| Your goal |
Quote every line as written. Omit pictures.

## Start Collected material

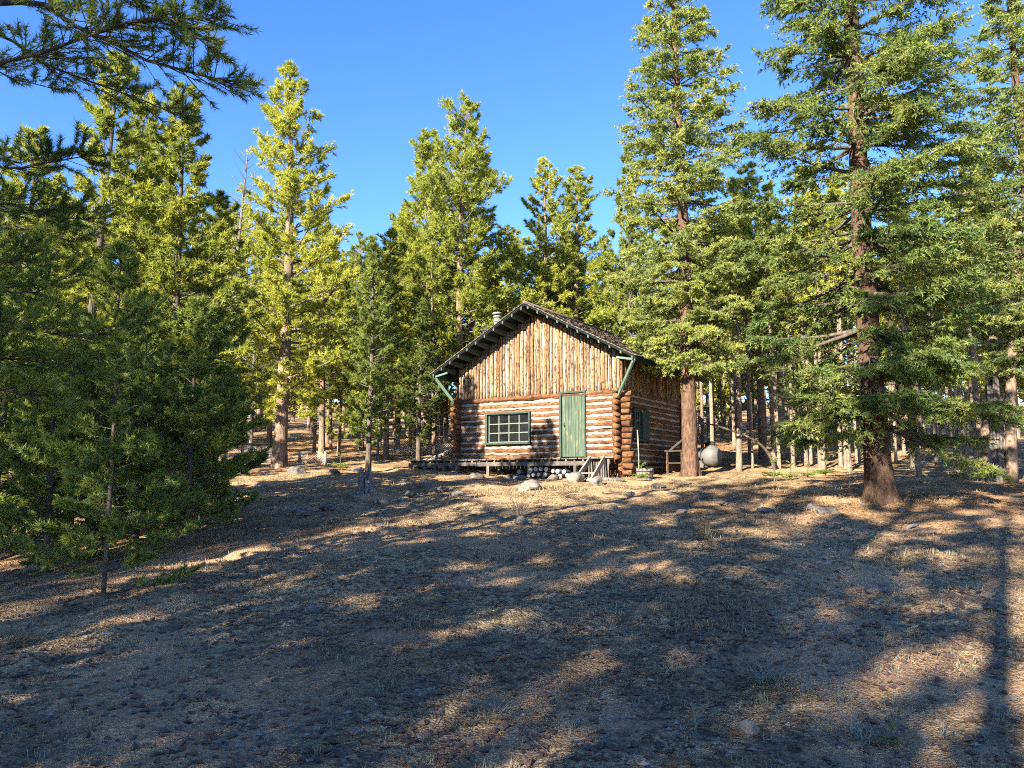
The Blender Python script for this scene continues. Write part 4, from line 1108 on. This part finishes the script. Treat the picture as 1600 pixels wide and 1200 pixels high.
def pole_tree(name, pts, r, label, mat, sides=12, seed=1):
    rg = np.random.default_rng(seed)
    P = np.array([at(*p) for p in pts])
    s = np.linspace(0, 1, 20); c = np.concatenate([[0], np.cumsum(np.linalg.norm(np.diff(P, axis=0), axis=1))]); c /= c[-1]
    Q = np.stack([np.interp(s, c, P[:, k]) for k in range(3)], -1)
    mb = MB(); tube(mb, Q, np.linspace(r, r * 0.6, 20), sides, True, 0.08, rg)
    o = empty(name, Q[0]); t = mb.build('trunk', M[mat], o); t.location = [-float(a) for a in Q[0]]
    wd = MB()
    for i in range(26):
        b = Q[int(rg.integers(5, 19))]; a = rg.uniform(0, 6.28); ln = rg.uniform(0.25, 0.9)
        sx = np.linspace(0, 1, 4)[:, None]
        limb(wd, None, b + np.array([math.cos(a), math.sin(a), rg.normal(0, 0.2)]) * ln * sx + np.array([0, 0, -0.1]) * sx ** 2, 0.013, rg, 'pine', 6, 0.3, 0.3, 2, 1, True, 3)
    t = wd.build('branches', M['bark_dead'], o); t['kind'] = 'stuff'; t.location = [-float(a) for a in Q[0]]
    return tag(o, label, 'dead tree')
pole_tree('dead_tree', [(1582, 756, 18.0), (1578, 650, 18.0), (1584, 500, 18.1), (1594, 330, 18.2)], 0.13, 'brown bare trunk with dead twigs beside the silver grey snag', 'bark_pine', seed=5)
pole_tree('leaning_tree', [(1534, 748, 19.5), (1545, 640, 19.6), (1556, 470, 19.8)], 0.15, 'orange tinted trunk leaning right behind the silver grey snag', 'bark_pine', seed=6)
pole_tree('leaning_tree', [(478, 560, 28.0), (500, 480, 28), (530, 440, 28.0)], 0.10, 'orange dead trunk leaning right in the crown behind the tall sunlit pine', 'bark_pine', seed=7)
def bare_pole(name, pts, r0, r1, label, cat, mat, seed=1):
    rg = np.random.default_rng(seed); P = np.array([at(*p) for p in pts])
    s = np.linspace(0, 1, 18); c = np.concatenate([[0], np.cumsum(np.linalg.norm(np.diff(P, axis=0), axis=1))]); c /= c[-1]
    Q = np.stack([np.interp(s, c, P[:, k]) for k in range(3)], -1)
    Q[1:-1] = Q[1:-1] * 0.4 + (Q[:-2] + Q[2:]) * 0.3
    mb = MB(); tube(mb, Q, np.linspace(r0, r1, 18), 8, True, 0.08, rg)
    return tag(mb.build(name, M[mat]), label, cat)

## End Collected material

| The solution |
The Blender Python script for this scene continues. Write part 4, from line 1108 on. This part finishes the script. Treat the picture as 1600 pixels wide and 1200 pixels high.
def pole_tree(name, pts, r, label, mat, sides=12, seed=1):
    rg = np.random.default_rng(seed)
    P = np.array([at(*p) for p in pts])
    s = np.linspace(0, 1, 20); c = np.concatenate([[0], np.cumsum(np.linalg.norm(np.diff(P, axis=0), axis=1))]); c /= c[-1]
    Q = np.stack([np.interp(s, c, P[:, k]) for k in range(3)], -1)
    mb = MB(); tube(mb, Q, np.linspace(r, r * 0.6, 20), sides, True, 0.08, rg)
    o = empty(name, Q[0]); t = mb.build('trunk', M[mat], o); t.location = [-float(a) for a in Q[0]]
    wd = MB()
    for i in range(26):
        b = Q[int(rg.integers(5, 19))]; a = rg.uniform(0, 6.28); ln = rg.uniform(0.25, 0.9)
        sx = np.linspace(0, 1, 4)[:, None]
        limb(wd, None, b + np.array([math.cos(a), math.sin(a), rg.normal(0, 0.2)]) * ln * sx + np.array([0, 0, -0.1]) * sx ** 2, 0.013, rg, 'pine', 6, 0.3, 0.3, 2, 1, True, 3)
    t = wd.build('branches', M['bark_dead'], o); t['kind'] = 'stuff'; t.location = [-float(a) for a in Q[0]]
    return tag(o, label, 'dead tree')
pole_tree('dead_tree', [(1582, 756, 18.0), (1578, 650, 18.0), (1584, 500, 18.1), (1594, 330, 18.2)], 0.13, 'brown bare trunk with dead twigs beside the silver grey snag', 'bark_pine', seed=5)
pole_tree('leaning_tree', [(1534, 748, 19.5), (1545, 640, 19.6), (1556, 470, 19.8)], 0.15, 'orange tinted trunk leaning right behind the silver grey snag', 'bark_pine', seed=6)
pole_tree('leaning_tree', [(478, 560, 28.0), (500, 480, 28), (530, 440, 28.0)], 0.10, 'orange dead trunk leaning right in the crown behind the tall sunlit pine', 'bark_pine', seed=7)
def bare_pole(name, pts, r0, r1, label, cat, mat, seed=1):
    rg = np.random.default_rng(seed); P = np.array([at(*p) for p in pts])
    s = np.linspace(0, 1, 18); c = np.concatenate([[0], np.cumsum(np.linalg.norm(np.diff(P, axis=0), axis=1))]); c /= c[-1]
    Q = np.stack([np.interp(s, c, P[:, k]) for k in range(3)], -1)
    Q[1:-1] = Q[1:-1] * 0.4 + (Q[:-2] + Q[2:]) * 0.3
    mb = MB(); tube(mb, Q, np.linspace(r0, r1, 18), 8, True, 0.08, rg)
    return tag(mb.build(name, M[mat]), label, cat)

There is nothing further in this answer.